▸ Stored rows
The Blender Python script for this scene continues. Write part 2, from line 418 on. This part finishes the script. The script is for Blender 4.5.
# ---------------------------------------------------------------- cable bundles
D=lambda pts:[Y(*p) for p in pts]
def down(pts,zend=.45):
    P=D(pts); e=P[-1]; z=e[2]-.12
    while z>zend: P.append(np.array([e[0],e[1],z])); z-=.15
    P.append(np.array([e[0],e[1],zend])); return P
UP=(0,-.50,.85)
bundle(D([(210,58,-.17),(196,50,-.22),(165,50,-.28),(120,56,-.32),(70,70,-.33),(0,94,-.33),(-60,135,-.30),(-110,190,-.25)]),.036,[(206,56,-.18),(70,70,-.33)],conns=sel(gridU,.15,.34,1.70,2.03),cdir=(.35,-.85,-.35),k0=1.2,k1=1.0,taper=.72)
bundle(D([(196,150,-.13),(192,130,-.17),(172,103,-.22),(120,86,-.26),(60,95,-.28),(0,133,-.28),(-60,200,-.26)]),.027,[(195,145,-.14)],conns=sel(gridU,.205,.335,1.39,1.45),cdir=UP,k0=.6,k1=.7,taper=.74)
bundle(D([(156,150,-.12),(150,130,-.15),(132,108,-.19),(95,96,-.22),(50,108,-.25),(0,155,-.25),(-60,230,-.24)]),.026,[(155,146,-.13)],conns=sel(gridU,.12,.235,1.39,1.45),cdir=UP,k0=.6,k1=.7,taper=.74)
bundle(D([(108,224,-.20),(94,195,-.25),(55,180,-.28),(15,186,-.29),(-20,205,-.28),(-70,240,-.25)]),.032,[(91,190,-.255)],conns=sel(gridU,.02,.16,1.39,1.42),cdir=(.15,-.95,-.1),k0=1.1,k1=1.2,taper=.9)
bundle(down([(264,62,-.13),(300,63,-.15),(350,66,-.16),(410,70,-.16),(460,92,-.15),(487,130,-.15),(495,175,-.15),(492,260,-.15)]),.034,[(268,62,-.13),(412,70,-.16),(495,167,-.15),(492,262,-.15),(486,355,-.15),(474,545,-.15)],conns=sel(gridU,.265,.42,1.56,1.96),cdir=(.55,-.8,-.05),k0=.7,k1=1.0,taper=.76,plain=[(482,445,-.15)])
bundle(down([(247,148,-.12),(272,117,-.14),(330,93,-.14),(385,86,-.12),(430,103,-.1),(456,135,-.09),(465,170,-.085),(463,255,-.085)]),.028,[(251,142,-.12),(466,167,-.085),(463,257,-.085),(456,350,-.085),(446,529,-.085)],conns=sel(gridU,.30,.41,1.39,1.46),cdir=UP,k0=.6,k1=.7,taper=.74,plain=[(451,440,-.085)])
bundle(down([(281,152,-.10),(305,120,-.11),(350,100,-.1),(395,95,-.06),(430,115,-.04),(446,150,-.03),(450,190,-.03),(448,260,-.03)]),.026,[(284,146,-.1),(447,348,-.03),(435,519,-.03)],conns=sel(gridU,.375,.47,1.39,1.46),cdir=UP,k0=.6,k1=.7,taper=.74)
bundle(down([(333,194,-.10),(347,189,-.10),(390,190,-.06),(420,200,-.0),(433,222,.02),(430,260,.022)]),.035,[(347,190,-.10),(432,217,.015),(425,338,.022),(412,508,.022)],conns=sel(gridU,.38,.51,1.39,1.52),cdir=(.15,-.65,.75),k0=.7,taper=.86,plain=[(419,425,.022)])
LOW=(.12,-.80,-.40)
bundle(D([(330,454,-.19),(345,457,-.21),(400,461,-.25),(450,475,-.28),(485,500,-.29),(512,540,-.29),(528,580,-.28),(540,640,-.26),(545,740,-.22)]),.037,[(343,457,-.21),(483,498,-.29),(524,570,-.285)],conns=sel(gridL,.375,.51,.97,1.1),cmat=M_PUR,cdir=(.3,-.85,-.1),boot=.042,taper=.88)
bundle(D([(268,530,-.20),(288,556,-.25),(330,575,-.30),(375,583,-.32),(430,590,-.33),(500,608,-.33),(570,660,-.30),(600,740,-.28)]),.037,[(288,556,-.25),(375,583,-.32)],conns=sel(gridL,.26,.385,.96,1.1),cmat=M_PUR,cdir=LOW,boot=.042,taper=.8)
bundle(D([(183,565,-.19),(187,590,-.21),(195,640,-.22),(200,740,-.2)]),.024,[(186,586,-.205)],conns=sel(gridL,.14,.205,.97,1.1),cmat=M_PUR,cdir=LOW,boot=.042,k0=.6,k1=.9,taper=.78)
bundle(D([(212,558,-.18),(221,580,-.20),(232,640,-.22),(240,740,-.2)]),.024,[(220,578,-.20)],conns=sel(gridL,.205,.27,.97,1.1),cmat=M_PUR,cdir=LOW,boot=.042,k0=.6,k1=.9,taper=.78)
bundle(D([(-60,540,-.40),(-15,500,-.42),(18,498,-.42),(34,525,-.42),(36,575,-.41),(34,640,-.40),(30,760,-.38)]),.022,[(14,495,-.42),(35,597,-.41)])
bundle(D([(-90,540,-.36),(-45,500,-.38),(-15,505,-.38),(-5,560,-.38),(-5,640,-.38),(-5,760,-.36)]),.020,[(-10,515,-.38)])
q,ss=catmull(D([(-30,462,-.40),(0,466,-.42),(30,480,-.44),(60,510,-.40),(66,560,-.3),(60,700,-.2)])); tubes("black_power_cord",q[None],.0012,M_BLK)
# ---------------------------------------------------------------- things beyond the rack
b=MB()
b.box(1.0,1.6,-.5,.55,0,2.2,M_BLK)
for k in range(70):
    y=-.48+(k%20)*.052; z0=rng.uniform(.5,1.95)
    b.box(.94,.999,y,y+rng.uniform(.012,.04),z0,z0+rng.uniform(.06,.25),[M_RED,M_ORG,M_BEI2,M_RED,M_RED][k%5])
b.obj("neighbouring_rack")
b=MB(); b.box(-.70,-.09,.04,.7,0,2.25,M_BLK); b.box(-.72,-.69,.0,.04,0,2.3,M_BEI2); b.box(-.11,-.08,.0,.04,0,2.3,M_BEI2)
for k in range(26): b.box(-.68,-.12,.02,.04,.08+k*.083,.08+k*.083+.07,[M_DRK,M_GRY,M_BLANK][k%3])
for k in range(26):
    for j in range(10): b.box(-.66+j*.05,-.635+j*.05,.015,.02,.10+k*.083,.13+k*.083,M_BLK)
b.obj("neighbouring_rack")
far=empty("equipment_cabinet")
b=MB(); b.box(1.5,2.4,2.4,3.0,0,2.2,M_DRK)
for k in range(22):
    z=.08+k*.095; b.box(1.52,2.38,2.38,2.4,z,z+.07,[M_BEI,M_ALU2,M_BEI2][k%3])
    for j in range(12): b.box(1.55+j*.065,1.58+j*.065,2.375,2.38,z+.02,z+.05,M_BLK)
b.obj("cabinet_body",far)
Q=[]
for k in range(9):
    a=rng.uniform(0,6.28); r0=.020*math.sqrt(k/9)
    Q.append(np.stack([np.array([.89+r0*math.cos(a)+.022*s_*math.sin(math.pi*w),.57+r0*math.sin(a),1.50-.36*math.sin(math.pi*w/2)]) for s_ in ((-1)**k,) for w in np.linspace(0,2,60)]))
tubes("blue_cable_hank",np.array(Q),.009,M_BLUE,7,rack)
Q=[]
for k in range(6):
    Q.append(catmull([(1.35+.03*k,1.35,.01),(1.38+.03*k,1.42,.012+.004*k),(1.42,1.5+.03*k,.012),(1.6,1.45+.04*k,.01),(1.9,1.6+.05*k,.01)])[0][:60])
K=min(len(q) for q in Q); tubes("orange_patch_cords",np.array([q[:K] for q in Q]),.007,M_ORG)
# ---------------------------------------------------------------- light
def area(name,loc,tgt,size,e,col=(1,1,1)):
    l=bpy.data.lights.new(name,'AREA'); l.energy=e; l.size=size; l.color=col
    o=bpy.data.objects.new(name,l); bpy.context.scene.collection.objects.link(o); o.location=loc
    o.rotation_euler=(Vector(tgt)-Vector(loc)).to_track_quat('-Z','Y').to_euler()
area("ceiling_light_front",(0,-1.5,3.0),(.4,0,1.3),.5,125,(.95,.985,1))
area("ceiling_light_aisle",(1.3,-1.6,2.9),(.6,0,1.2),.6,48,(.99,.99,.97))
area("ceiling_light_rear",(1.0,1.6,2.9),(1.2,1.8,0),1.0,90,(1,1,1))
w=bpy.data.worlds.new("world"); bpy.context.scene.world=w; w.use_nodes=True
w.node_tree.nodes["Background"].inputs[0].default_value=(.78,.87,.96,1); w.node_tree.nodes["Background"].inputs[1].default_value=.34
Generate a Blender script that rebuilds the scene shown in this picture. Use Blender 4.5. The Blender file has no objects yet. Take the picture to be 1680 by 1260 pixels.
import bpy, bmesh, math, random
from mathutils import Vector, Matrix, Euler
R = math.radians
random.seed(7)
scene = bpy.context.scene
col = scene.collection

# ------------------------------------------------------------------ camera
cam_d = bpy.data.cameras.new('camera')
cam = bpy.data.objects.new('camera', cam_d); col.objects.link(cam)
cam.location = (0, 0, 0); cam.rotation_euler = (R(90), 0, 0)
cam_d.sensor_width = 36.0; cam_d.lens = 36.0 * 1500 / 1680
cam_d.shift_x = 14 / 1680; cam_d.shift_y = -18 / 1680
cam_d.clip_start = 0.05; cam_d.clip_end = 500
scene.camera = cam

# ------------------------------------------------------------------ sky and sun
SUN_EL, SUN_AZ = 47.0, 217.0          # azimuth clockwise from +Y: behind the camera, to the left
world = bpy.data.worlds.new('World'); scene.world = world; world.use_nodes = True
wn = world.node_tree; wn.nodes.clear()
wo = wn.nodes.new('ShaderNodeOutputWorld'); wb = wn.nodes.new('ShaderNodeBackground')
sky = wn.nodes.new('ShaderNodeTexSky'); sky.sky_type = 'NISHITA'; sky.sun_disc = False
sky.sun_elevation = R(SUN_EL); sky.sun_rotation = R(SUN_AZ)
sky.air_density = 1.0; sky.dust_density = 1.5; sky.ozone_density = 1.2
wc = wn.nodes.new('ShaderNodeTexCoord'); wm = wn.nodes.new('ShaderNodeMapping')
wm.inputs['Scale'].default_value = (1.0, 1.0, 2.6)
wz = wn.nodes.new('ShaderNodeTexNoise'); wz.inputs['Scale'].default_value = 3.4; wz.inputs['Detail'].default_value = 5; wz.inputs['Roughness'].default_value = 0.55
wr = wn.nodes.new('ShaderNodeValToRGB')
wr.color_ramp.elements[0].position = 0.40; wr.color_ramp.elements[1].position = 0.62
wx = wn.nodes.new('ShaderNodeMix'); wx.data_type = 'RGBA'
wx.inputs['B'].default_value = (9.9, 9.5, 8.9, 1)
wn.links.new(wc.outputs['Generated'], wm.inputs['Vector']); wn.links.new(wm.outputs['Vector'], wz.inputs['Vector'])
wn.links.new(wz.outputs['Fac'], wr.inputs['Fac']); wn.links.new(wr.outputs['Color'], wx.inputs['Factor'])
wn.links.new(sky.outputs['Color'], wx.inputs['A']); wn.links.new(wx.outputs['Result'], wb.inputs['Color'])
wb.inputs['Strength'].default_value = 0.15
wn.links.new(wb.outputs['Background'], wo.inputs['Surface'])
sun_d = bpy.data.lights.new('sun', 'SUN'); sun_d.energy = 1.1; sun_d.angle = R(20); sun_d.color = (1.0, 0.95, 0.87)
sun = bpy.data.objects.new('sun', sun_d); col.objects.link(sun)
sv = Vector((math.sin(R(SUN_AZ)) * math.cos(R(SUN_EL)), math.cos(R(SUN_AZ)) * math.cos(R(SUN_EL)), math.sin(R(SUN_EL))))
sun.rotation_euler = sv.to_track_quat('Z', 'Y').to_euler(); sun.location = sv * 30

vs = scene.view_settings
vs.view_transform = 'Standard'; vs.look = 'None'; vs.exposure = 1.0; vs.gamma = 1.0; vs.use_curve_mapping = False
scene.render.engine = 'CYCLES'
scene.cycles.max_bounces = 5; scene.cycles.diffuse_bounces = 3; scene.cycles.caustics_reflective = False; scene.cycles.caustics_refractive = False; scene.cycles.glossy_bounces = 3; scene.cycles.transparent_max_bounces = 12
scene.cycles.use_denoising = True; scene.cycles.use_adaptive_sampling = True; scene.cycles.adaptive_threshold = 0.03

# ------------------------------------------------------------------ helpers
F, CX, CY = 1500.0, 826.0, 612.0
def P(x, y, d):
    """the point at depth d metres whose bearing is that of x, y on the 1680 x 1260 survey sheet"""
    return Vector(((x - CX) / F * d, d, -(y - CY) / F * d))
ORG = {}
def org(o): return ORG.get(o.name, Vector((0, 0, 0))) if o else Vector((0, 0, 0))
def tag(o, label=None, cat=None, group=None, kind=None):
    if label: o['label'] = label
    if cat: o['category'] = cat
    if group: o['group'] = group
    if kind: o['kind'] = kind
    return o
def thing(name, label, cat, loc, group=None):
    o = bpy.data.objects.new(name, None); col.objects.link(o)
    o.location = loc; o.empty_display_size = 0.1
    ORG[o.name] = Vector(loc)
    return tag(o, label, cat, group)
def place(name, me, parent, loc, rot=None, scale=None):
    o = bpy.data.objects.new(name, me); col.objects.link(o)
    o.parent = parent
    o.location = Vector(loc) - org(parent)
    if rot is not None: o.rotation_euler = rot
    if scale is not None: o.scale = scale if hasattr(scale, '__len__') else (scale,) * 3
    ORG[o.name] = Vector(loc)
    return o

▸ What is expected
Write out, from the lines above, only those from the line with "Generate a Blender" to the line with "scene.camera = cam", exactly as given, including the first and the last.

▸ Answer to this problem
Generate a Blender script that rebuilds the scene shown in this picture. Use Blender 4.5. The Blender file has no objects yet. Take the picture to be 1680 by 1260 pixels.
import bpy, bmesh, math, random
from mathutils import Vector, Matrix, Euler
R = math.radians
random.seed(7)
scene = bpy.context.scene
col = scene.collection

# ------------------------------------------------------------------ camera
cam_d = bpy.data.cameras.new('camera')
cam = bpy.data.objects.new('camera', cam_d); col.objects.link(cam)
cam.location = (0, 0, 0); cam.rotation_euler = (R(90), 0, 0)
cam_d.sensor_width = 36.0; cam_d.lens = 36.0 * 1500 / 1680
cam_d.shift_x = 14 / 1680; cam_d.shift_y = -18 / 1680
cam_d.clip_start = 0.05; cam_d.clip_end = 500
scene.camera = cam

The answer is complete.